## Begin SOURCE EXCERPT

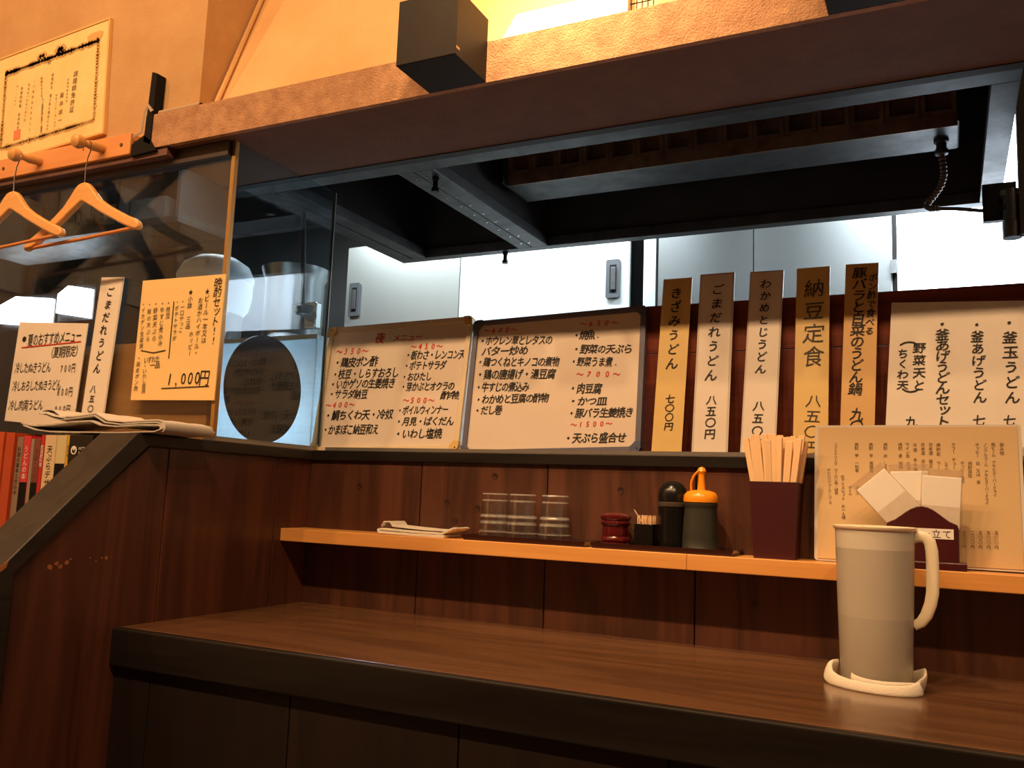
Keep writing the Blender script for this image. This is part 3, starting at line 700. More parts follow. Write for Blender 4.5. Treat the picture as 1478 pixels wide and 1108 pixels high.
# black corner moulding and taped pipe at the left end of the beam
t = thing('moulding_strip', 'black upright strip with torn grey tape beside the coat rail', 'strip', (-1.618, 1.36, 1.76))
OBJ('strip', MB().prism([(-0.012, 0.03), (0.010, 0.02), (0.012, 0.19), (-0.004, 0.196), (-0.008, 0.10)], 'y', -0.016, 0.010), M_BLACKM, t)
OBJ('strip_foot', MB().prism([(-0.05, 0.0), (0.030, 0.004), (0.010, 0.03), (-0.012, 0.045), (-0.050, 0.028)], 'y', -0.016, 0.010), M_BLACKM, t)
OBJ('tape', MB().tube([(-0.045, -0.017, 0.046), (-0.018, -0.018, 0.052), (-0.014, -0.018, 0.10), (-0.006, -0.018, 0.115), (0.010, -0.018, 0.098)], 0.003, 6, flat=(1.4, .4)), mat('grey_tape', (160, 140, 116), .6), t)
t = thing('taped_pipe', 'short grey taped pipe lying on the left end of the beam', 'pipe', (-1.60, 1.358, 1.858))
OBJ('pipe', MB().tube([(0, 0, 0.0), (0.06, 0, 0.0), (0.125, 0, 0.0)], 0.0062, 10), mat('tape_wrapped', (176, 150, 118), .6), t)
OBJ('pipe_mouth', MB().tube([(0.1251, 0, 0), (0.128, 0, 0)], 0.004, 10), M_BLACKM, t)

# ------------------------------------------------------------------ certificate
t, W, H = panel('cert', 'framed_certificate', 'cream certificate in a clear laminated sleeve above the coat rail', 'certificate')
OBJ('sheet', MB().box(-W/2, W/2, 0, 0.006, 0, H), mat('certificate_paper', (244, 216, 150), 0.4, col2=(236, 200, 128), scale=(12, 12, 12), coat=.4), t)
fr = MB(); e = 0.006
for (a, b, c, d) in ((-W/2-e, W/2+e, -e, 0), (-W/2-e, W/2+e, H, H+e), (-W/2-e, -W/2, 0, H), (W/2, W/2+e, 0, H)): fr.box(a, b, -0.002, 0.008, c, d)
OBJ('sleeve_edge', fr, mat('yellowed_plastic', (222, 178, 110), .25, coat=.6), t, 0.001)
orn = MB()
def band(mb, x0, x1, z0, z1, wv, y=-0.0009):
    """wavy ornamental band drawn as a chain of small lozenges"""
    L_ = math.hypot(x1-x0, z1-z0); n = int(L_/0.008)
    for i in range(n):
        u = (i+.5)/n; x = x0+(x1-x0)*u; z = z0+(z1-z0)*u; s = wv*R(.7, 1.25); k = len(mb.v)
        mb.v += [(x-s, y, z), (x, y, z-s), (x+s, y, z), (x, y, z+s)]; mb.f.append((k, k+1, k+2, k+3))
ix, iz = W/2-0.032, 0.036
band(orn, -ix, ix, iz, iz, .008); band(orn, -ix, ix, H-iz-.01, H-iz-.01, .010); band(orn, -ix, -ix, iz, H-iz, .007); band(orn, ix, ix, iz, H-iz, .007); band(orn, -.05, -.02, H-iz+.004, H-iz+.004, .012); band(orn, .02, .05, H-iz+.004, H-iz+.004, .012)
OBJ('ornament', orn, mat('gold_brown_print', (200, 158, 92), .7), t)
sl = MB().box(-0.125, -0.099, -0.0008, -0.0002, 0.048, 0.074)
OBJ('seal', sl, mat('red_seal', (226, 130, 84), .7), t)
st_ = MB(); n0 = 0
for i in range(14):
    a = 2*PI*i/14; st_.v.append((W/2-.045+math.cos(a)*.026*(1+.25*math.sin(3*a)), -0.0007, H-.035+math.sin(a)*.019*(1+.2*math.cos(2*a))))
st_.f.append(tuple(range(14))); OBJ('stain', st_, mat('brown_stain', (214, 164, 96), .6), t)
lettering(TEXT['cert'], t, hand=0.0)

# ------------------------------------------------------------------ coat rail, pegs, hangers
rl = thing('coat_rail', 'orange wooden coat rail on the wall under the certificate', 'rail', (-2.2, YG, 1.766))
OBJ('rail_board', MB().box(-0.6, 0.528, -0.004, 0.0245, 0.0, 0.052), M_RAIL, rl, 0.002)
for x in (0.50, 0.075): 
    s_ = OBJ('screw', MB().lathe([(0, .002), (0.0035, .002), (0.0045, 0), (0.0045, -.002)], n=14), mat('old_screw', (120, 104, 74), .4, .8), rl)
    s_.rotation_euler = (PI/2, 0, 0); s_.location = (x, -0.0045, 0.026)
PEG = [(0, 0), (0.0115, 0.0), (0.0115, 0.030), (0.0085, 0.040), (0.0075, 0.048), (0.013, 0.054), (0.0165, 0.064), (0.014, 0.075), (0.006, 0.080), (0, 0.080)]
PEGX = (-1.985, -1.762)
for x in PEGX + (-2.22,):
    p = OBJ('peg', MB().lathe(PEG, n=24), M_PEG, rl)
    p.rotation_euler = (PI/2+0.12, 0, 0); p.location = (x+2.2, -0.004, 0.026)
def make_hanger(label):
    t = thing('coat_hanger', label, 'hanger', group='wooden coat hangers on the rail')
    # body: a flat curved yoke drawn as one outline with thickness
    half = 0.19
    TP = [(0, .136), (.04, .1355), (.08, .133), (.13, .125), (.2, .110), (.3, .090), (.465, .069), (.65, .050), (.8, .035), (.9, .027), (.96, .020), (1, .012)]
    BT = [(0, .092), (.04, .089), (.08, .085), (.13, .079), (.2, .072), (.3, .060), (.465, .043), (.65, .024), (.8, .010), (.9, .002), (.96, -.001), (1, .004)]
    top = [(-u*half, z) for u, z in TP[::-1]] + [(u*half, z) for u, z in TP[1:]]
    bot = [(-u*half, z) for u, z in BT[::-1]] + [(u*half, z) for u, z in BT[1:]]
    poly = top + bot[::-1]
    n = len(top); mb = MB()
    for s in (-1, 1):
        for (x, z) in poly: mb.v.append((x, s*0.0075, z))
    k = len(poly)
    for i in range(n-1):
        mb.f.append((i, k-1-i, k-2-i, i+1)); mb.f.append((k+i, k+i+1, k+k-2-i, k+k-1-i))
    for i in range(k):
        j = (i+1) % k; mb.f.append((i, j, k+j, k+i))
    y = OBJ('yoke', mb, M_HANGER, t, 0.004, True, 3)
    OBJ('trouser_bar', MB().tube([(-0.180, 0, 0.006), (0, 0, 0.004), (0.180, 0, 0.006)], 0.0042, 10), wood('bar_wood', (206, 128, 70), (224, 150, 88), 'x', .35), t)
    OBJ('hook', MB().tube([(0, 0, 0.130), (0, 0, 0.175), (0.004, 0, 0.198), (0.013, 0, 0.213)] + [(0.0145*math.cos(a), 0, 0.224+0.0145*math.sin(a)) for a in [i*PI*1.15/9 for i in range(10)]], 0.0014, 6), M_CHROME, t)
    return t
h1 = make_hanger('wooden coat hanger on the right peg, in front of the glass')
h2 = copy_tree(h1); h2['label'] = 'wooden coat hanger at the left edge of the photo, on the left peg'
for o, x, yh in ((h1, PEGX[1], 1.301), (h2, PEGX[0], 1.281)):
    o.location = (x+0.012, yh, 1.556); o.rotation_euler = (0, -0.045, 0)

# ------------------------------------------------------------------ notices behind and on the glass
def card(key, name, label, m, items=None, th=0.003, lam=0.0, hand=1.0, pen=0.6, group=None, cat='notice'):
    t, W, H = panel(key, name, label, cat, group)
    OBJ('card', MB().box(-W/2, W/2, 0, th, 0, H), m, t, 0.0006)
    if lam:
        l_ = MB()
        for (a, b, c, d) in ((-W/2-lam, W/2+lam, H, H+lam), (-W/2-lam, -W/2, 0, H), (W/2, W/2+lam, 0, H)): l_.box(a, b, th*.3, th*.7, c, d)
        OBJ('laminate_edge', l_, M_LAM, t)
    lettering(TEXT[key], t, hand=hand, pen=pen)
    return t, W, H
t, W, H = card('summer', 'menu_notice', 'white handwritten summer menu with red underline, left of the newspaper end', M_WHITEC, pen=0)
for (x0, z0, x1, z1) in LINES['summer']:
    OBJ('red_underline', MB().hexa([(x0, -0.0016, z0-.0012), (x1, -0.0016, z1-.0012), (x1, -0.001, z1-.0012), (x0, -0.001, z0-.0012), (x0, -0.0016, z0+.0012), (x1, -0.0016, z1+.0012), (x1, -0.001, z1+.0012), (x0, -0.001, z0+.0012)]), M_INKR, t)
card('gomal', 'menu_strip', 'white vertical noodle strip standing against the glass, between two menus', M_WHITEC, th=0.004, lam=0.003)
t, W, H = card('banshaku', 'menu_notice', 'orange-cream handwritten evening set notice on the glass corner', mat('orange_cream_paper', (244, 208, 140), .6), pen=0)
for (x0, z0, x1, z1) in LINES['banshaku']:
    d = Vector((x1-x0, 0, z1-z0)).normalized(); nrm = Vector((-d.z, 0, d.x))*0.0009
    pts = [(x0-nrm.x, z0-nrm.z), (x1-nrm.x, z1-nrm.z), (x1+nrm.x, z1+nrm.z), (x0+nrm.x, z0+nrm.z)]
    OBJ('pen_line', MB().prism(pts, 'y', -0.0015, -0.0005), M_INK, t)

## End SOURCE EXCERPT

BRIEF: Everything from the first line to the line with "0.004, 10), M_BLACKM, t)" must be repeated exactly, and nothing else. Leave the pictures out.

WRITTEN ANSWER:
Keep writing the Blender script for this image. This is part 3, starting at line 700. More parts follow. Write for Blender 4.5. Treat the picture as 1478 pixels wide and 1108 pixels high.
# black corner moulding and taped pipe at the left end of the beam
t = thing('moulding_strip', 'black upright strip with torn grey tape beside the coat rail', 'strip', (-1.618, 1.36, 1.76))
OBJ('strip', MB().prism([(-0.012, 0.03), (0.010, 0.02), (0.012, 0.19), (-0.004, 0.196), (-0.008, 0.10)], 'y', -0.016, 0.010), M_BLACKM, t)
OBJ('strip_foot', MB().prism([(-0.05, 0.0), (0.030, 0.004), (0.010, 0.03), (-0.012, 0.045), (-0.050, 0.028)], 'y', -0.016, 0.010), M_BLACKM, t)
OBJ('tape', MB().tube([(-0.045, -0.017, 0.046), (-0.018, -0.018, 0.052), (-0.014, -0.018, 0.10), (-0.006, -0.018, 0.115), (0.010, -0.018, 0.098)], 0.003, 6, flat=(1.4, .4)), mat('grey_tape', (160, 140, 116), .6), t)
t = thing('taped_pipe', 'short grey taped pipe lying on the left end of the beam', 'pipe', (-1.60, 1.358, 1.858))
OBJ('pipe', MB().tube([(0, 0, 0.0), (0.06, 0, 0.0), (0.125, 0, 0.0)], 0.0062, 10), mat('tape_wrapped', (176, 150, 118), .6), t)
OBJ('pipe_mouth', MB().tube([(0.1251, 0, 0), (0.128, 0, 0)], 0.004, 10), M_BLACKM, t)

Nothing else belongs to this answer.